**Given data**
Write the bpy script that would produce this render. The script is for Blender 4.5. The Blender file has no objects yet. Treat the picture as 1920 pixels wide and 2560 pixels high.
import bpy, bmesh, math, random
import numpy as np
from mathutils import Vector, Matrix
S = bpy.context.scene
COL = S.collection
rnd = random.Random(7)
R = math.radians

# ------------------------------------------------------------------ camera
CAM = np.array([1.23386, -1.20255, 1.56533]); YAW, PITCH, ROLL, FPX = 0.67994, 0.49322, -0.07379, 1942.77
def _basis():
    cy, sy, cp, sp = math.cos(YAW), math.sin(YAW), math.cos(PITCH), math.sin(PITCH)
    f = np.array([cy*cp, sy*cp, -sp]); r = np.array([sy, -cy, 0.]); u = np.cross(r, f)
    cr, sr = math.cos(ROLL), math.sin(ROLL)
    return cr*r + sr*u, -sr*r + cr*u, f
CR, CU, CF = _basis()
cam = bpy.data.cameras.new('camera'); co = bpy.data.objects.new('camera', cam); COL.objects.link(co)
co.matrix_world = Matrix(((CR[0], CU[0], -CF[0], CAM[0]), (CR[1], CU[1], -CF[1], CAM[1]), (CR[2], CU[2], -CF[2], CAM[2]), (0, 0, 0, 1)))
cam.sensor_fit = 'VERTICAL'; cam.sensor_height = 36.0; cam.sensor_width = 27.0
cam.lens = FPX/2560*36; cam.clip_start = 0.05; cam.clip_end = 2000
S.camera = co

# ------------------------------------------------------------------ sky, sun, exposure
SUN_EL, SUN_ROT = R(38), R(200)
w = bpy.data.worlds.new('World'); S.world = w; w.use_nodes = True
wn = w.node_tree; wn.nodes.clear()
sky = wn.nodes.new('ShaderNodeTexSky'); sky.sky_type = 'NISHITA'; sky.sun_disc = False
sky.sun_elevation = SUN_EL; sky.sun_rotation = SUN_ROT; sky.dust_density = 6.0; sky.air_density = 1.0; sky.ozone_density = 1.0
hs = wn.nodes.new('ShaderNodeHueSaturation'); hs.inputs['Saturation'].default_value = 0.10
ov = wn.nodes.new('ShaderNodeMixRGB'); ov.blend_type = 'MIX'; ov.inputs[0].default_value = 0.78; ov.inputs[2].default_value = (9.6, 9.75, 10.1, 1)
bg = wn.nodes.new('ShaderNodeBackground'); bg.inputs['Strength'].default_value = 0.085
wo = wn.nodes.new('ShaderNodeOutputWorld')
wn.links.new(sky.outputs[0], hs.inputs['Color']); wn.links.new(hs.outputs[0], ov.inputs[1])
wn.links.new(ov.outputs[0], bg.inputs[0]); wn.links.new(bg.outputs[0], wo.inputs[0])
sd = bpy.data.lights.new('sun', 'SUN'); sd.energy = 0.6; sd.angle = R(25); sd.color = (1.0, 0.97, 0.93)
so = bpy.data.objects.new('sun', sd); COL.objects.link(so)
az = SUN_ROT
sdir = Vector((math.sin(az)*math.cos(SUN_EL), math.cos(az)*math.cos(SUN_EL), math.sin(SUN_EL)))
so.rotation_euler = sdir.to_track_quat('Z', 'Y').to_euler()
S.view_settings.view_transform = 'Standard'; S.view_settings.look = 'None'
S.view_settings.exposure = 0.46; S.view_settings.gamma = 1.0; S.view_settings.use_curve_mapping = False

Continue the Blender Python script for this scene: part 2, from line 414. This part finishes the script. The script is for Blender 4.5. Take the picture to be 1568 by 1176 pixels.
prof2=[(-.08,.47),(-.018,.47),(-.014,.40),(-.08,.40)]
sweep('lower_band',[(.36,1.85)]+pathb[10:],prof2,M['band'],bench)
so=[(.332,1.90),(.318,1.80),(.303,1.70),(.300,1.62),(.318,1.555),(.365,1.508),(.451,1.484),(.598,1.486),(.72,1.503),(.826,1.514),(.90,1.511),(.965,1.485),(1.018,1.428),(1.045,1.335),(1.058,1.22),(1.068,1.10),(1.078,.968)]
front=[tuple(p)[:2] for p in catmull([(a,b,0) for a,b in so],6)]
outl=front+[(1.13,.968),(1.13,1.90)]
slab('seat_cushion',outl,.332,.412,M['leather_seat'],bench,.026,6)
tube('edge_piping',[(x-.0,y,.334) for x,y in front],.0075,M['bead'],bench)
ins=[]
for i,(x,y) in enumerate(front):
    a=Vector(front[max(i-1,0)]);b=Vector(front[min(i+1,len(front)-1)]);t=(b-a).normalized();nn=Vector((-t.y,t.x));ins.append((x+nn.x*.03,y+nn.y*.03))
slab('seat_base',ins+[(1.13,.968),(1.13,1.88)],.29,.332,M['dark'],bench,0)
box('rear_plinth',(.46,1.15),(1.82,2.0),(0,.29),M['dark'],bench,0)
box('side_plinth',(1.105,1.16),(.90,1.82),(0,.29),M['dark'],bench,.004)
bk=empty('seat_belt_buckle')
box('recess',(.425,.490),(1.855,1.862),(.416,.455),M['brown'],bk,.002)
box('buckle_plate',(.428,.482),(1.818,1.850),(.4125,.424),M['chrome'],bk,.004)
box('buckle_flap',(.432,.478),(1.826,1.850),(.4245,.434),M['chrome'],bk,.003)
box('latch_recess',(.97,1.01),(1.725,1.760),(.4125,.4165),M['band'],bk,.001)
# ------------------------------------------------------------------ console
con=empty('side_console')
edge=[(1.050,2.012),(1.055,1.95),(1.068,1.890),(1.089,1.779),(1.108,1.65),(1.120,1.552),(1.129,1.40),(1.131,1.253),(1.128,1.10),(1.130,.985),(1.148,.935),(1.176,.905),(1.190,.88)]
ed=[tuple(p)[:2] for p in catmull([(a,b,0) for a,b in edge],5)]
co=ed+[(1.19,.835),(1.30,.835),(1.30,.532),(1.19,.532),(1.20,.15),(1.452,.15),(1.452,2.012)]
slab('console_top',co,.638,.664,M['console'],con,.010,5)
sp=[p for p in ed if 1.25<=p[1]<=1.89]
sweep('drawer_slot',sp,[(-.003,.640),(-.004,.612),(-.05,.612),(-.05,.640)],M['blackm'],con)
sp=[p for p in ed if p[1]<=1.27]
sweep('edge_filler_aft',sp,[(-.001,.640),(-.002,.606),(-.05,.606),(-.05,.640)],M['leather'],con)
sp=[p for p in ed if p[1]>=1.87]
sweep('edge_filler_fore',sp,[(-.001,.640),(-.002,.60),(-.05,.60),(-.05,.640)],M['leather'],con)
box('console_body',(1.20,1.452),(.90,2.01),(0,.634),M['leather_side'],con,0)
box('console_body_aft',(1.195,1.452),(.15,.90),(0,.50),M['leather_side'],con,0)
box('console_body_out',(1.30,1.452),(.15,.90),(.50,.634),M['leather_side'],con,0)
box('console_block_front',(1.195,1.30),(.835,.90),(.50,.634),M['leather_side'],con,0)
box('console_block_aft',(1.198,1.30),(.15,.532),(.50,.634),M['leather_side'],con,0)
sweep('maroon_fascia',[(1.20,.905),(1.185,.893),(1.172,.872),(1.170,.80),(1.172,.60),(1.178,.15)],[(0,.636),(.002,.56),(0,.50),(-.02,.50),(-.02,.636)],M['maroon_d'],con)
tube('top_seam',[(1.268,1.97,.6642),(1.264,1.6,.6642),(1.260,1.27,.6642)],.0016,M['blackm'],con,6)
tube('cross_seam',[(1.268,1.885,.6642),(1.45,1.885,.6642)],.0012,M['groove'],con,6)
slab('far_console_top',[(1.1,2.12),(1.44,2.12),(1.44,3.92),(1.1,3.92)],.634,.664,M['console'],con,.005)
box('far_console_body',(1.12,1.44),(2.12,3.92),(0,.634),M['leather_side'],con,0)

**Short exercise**
Where a line holds "from", copy that line.

**Output for this exercise**
from mathutils import Vector, Matrix
Continue the Blender Python script for this scene: part 2, from line 414. This part finishes the script. The script is for Blender 4.5. Take the picture to be 1568 by 1176 pixels.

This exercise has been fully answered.